The second thing forecasters look out for is an influx of energetic particles, primarily protons and electrons, released by the Sun. "They travel more slowly," Combs says. "It may take anywhere from thirty minutes to several hours for them to reach the magnetosphere." Solar flares and coronal holes, which create extra-strong gusts of solar wind, are the main causes of particle events. A sudden influx of solar particles into Earth's upper atmosphere can damage the sensitive electronics of satellites, thereby disrupting communications and navigation on the ground. An excess of solar particles also raises radiation levels in the upper atmosphere to dangerous levels; astronauts are careful to schedule their spacewalks around times when solar activity is at a minimum.

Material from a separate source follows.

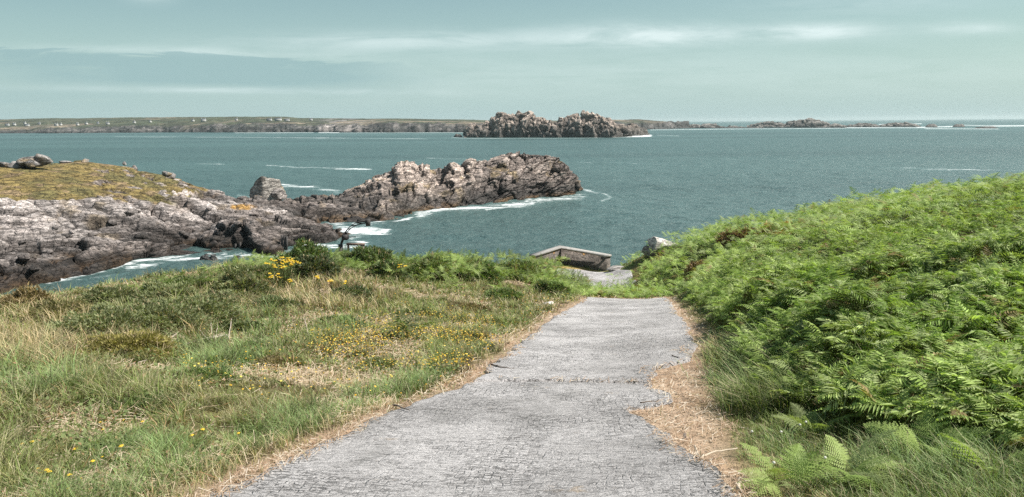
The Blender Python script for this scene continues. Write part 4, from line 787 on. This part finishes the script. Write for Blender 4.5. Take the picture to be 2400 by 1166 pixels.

The third thing forecasters watch for is fast-moving solar plasma, large bubbles of solar particles bound up in a magnetic field. Typically produced by coronal mass ejections, a slab of plasma may take three or four days to slam into Earth, but when it does, the results can be severe. Like a wet electric blanket, the plasma can cause Earth's magnetosphere to tremble, generating massive electrical currents that can black out power grids on Earth's surface. In 1989, a huge geomagnetic storm temporarily damaged the Hydro-Quebec Power company, plunging all of Quebec into darkness for several hours. These currents also heat Earth's atmosphere, slowing satellites in their orbits.

Society has grown increasingly vulnerable to space weather in recent decades, largely because it has put more at stake: Earth's upper atmosphere is busy with spacecraft, communication satellites and orbiting telescopes (including ones that study space weather) as never before. This vulnerability in turn has prompted a vigorous and fruitful effort to improve space-weather forecasting. Of course, no forecast can ever be perfect; weather, even the space kind, is fickle.

"I could hang up the phone, there could be a coronal mass ejection, and in two days, away we go," says Joe Kunches, the lead forecaster at the Space Environment Center. "So far, though, it looks like a normal day."